MR. BLAIR: Stan, why don't you give your description of what you feel you can do.

DR. HUFF: I was just going to expand the list that we started to include the kinds of data exchange, and the information sharing that I thought were within the scope of this thing. And it's mostly just going to be an expanded list. It wasn't going to be a huge treatise, and also include anything else that I could think of that would be excluded from the scope of this project.

MR. BLAIR: It would serve as a tool to help us identify the terminology domains that we would consider to be in scope or not in scope, is that correct?

DR. HUFF: That's correct.

MR. BLAIR: And the other item we have to discuss is the area of May 21. And I think that we sort of understand how we will be proceeding. If anybody has names of folks that you feel should testify, that would be very helpful. If you could send that to Michael or Suzie or myself, that will help us.

I don't think we have anything else for me to say thank you.

DR. COHN: There are some hands around the room. Steve?

DR. STEINDEL: Just a quick comment. The question was asked what nursing terminologies are in SNOMED. The January 2000 release of SNOMED added nursing intervention concepts from NIC, the OMAHA system and the Georgetown Home Health Care Classification. NANDA is in there now. They are working on in the future adding the perioperative nursing data set, and NOC.

DR. SUJANSKY: Before we adjourn or get ready to, Jeff, we talked about discussing how and if we should distribute the questionnaire responses.

MR. BLAIR: Yes.

DR. SUJANSKY: Did you want to address that today?

MR. BLAIR: Yes, Marjorie and I discussed that. She has advised me that with the Freedom of Information, when documents are submitted to us, they really are and should be public domain. I think, Walter, you and I are aware of the fact that there were at least, if not two or three folks that with respect to the optional questions for getting to the issue of market acceptance, went to the point very nicely of indicating the names of the users, which they indicated that they did consider proprietary.

And at least my thinking is that that should be respected, if they consider that proprietary. Maybe after the meeting at some point, if you have a feeling for how many folks specified something, a response that they felt was proprietary, maybe you and I could figure out how we could respect that.

DR. COHN: I was going to say, I think Steve had a comment on this one.

DR. STEINDEL: The Freedom of Information Act allows us to exclude data that is business confidential.

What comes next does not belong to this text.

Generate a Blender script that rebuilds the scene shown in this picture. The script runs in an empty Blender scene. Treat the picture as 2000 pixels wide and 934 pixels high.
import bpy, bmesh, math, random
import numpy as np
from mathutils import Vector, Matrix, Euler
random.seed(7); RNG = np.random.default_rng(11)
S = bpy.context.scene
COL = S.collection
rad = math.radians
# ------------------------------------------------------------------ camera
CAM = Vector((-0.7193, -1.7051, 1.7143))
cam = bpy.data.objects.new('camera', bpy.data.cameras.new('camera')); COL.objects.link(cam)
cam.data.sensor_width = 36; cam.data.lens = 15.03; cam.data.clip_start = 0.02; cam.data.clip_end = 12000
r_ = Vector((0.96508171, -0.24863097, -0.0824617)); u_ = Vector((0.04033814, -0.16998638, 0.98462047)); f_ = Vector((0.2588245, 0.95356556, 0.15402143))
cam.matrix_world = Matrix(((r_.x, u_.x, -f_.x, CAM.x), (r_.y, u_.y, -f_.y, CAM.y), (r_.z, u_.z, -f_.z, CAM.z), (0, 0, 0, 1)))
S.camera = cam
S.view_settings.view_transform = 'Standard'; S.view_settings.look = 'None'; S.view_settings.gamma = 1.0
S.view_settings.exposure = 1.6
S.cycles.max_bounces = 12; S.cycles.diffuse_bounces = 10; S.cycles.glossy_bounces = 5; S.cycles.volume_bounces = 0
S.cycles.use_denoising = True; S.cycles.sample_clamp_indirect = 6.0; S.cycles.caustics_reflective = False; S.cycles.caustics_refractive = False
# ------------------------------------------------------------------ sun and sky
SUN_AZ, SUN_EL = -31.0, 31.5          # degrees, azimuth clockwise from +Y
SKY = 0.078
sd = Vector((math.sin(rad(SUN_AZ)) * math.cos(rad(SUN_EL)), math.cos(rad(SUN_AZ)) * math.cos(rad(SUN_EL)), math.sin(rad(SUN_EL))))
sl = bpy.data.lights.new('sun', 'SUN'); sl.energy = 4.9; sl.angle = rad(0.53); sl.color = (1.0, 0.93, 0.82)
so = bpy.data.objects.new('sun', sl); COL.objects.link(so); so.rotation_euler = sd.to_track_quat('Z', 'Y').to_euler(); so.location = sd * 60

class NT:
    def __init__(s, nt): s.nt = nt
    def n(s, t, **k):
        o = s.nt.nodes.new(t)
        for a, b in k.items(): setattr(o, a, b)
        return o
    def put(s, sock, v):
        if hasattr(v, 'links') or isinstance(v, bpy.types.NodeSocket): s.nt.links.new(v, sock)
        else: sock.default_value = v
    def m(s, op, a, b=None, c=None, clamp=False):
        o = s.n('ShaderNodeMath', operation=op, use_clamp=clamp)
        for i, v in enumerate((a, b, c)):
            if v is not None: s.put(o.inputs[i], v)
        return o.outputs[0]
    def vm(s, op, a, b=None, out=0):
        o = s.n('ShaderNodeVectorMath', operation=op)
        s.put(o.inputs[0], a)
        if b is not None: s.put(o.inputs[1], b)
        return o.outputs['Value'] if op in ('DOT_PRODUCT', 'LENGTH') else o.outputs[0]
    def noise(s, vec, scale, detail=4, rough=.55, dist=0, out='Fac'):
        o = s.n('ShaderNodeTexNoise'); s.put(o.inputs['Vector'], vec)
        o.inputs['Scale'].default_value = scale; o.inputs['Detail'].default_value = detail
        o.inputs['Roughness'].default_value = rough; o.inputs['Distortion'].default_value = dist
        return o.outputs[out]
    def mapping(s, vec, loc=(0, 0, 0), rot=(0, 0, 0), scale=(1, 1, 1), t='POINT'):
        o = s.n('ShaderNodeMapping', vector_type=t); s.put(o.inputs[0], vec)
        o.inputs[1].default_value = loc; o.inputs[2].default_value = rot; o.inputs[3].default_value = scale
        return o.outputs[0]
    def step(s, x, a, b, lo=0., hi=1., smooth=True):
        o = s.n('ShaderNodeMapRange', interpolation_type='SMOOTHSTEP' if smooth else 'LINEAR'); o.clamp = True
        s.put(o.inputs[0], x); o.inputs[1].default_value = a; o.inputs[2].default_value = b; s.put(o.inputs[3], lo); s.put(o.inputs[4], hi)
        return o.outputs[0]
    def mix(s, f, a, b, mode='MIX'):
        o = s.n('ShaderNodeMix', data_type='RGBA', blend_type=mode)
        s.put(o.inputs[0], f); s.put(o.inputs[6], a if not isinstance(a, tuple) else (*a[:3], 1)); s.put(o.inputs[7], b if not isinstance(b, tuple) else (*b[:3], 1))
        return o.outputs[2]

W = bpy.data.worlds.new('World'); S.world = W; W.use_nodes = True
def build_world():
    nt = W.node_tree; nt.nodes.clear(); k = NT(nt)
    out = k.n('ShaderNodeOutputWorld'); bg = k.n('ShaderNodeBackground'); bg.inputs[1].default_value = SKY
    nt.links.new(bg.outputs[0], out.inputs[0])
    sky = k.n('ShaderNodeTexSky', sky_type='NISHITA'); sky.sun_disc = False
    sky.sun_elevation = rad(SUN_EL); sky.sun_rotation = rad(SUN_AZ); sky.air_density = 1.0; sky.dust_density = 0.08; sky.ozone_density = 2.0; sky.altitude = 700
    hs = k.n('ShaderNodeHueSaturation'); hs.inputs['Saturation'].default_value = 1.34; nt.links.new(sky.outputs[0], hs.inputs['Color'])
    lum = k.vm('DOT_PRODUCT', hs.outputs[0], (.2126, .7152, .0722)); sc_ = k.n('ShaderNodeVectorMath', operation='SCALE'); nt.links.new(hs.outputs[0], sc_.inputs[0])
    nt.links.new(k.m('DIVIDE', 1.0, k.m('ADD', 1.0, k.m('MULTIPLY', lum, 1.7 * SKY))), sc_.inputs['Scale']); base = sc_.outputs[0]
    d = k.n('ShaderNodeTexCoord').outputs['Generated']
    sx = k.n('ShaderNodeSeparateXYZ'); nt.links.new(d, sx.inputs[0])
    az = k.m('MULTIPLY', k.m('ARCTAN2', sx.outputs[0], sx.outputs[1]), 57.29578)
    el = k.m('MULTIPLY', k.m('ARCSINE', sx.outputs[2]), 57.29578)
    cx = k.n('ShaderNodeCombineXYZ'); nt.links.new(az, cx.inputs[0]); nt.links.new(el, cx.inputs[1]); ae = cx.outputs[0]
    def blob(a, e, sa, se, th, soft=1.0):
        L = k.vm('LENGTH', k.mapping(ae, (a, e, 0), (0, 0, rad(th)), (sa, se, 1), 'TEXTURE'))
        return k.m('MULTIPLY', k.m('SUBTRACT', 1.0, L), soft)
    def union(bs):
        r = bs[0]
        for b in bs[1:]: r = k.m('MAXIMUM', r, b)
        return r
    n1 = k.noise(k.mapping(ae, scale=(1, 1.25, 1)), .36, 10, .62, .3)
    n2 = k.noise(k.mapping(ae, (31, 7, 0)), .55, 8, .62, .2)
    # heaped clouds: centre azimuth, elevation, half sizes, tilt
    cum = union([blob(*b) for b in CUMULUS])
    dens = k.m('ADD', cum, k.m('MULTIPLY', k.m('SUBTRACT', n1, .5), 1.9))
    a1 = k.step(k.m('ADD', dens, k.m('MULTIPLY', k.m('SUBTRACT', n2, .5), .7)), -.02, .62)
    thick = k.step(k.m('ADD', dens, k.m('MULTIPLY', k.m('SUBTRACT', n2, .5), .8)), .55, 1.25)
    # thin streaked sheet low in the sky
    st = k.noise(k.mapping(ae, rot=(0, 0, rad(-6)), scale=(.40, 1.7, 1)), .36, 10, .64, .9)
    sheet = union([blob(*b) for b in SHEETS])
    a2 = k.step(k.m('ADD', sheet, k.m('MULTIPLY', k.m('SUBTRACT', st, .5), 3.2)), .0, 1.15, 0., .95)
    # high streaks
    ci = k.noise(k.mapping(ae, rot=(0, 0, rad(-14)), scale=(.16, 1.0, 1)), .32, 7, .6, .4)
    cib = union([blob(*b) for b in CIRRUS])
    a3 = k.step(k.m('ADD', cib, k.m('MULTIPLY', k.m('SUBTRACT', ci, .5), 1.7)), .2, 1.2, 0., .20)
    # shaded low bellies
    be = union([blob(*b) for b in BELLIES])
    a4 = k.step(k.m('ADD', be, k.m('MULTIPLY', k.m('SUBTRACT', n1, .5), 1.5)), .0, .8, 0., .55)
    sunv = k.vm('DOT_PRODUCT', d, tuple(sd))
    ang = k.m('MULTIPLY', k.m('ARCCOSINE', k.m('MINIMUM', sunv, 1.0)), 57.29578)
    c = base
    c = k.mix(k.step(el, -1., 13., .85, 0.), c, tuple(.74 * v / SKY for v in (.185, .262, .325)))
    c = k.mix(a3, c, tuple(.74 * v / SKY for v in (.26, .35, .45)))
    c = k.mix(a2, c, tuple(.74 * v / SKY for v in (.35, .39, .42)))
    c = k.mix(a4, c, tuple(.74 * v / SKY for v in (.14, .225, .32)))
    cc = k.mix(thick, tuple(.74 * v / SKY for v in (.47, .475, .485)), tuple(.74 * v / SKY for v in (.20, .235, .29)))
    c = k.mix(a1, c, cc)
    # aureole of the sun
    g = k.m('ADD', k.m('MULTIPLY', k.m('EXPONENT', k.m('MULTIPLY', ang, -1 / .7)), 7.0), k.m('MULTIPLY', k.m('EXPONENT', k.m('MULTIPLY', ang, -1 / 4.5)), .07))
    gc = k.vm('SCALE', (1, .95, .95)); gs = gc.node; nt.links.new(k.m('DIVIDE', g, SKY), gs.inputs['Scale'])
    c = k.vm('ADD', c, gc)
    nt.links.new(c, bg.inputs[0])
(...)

MS. GREENBERG: Right, but I think what the process would be is whatever we could distribute could exclude that proprietary information. If somebody still wanted to make a request for it, then they would have to make a Freedom of Information request, and that could meet one of the exceptions because it was proprietary information.

MS. HUMPRHEYS: But the thing is that if you are distributing the spreadsheet, rather than the original things, then it will just have to be edited before it gets distributed.

DR. SUJANSKY: Well, that's another decision, do we want to distribute the spreadsheet, or just the original questionnaires widely. I was thinking internally here, we will distribute the spreadsheet.

MR. BLAIR: Yes, at this stage I think the spreadsheet should only go to committee members and the immediate staff, and not be distributed to anyone outside.

DR. SUJANSKY: There are some editorial comments in the spreadsheet.

MR. BLAIR: Now, Marjorie, it is my understanding that you didn't feel it was necessary for us to send an e-mail to all of the terminology developers, inquiring again whether they have anything proprietary, unless they marked it and identified something as proprietary, confidential. We would just go with what they have marked. Was that correct?

MS. GREENBERG: I think so. I think it's known that the NCVHS is a federal advisory committee, and the materials you work with are in the public domain.

MR. BLAIR: Okay.

DR. COHN: Let me just sort of finish up here for just a second. One thing past May that we may need to think about is that I think we are going to need to brief the full committee at the June meeting about sort of our draft recommendations at that point, as well as directions. Now, I guess one could hope optimistically that we will have such insightful input in May, that we will all come to a consensus, and have recommendations done by June.

But I think that at least according to the work plan, it's likely that that will be a September deliverable. But I do think we all need to think about what it is that we need to share and brief the full committee about.

DR. MC DONALD: One of the tactic we used in the first round, which might still be useful in this round is to clearly announce that this is step one. Pick whatever we pick, and not indicate that anything that is not picked, won't be picked honestly. So that it doesn't become a desperate race to get in under the deadline forever and always.

It may simplify the process to say we are just going to do the ones that are whatever X is, and then have another round as we sort out the details of what is necessary for different kinds of messages, et cetera, different kinds of communications.

DR. COHN: Good point. Just another phase of our recommendations. Okay.

DR. MC DONALD: There is a lot more parts in this. We ended up with looking at only -- there is actually more codes than there are message standards altogether, right?

DR. COHN: Yes.

DR. MC DONALD: So, it's a bigger space, and likely to grow bigger yet.

MS. GREENBERG: If we are about to end, find, but otherwise I think we should take a break.

DR. COHN: Yes, I think we are about ready to end, actually, if I understand it. I was actually just going to comment that tomorrow morning starts at 9:00 am, upstairs in 705-A, as opposed to this room. And we will be adjourning by 12:30 pm tomorrow.

Are there any final comments? Obviously, Marjorie doesn't want these comments to last long. Okay.

Thank you, everybody. It's been a very productive day, and I think we are moving forward.

The meeting is adjourned.

[Whereupon, the meeting was recessed at 3:45 pm, to reconvene the following day, Wednesday, March 26, 2003, at 9:00 am.]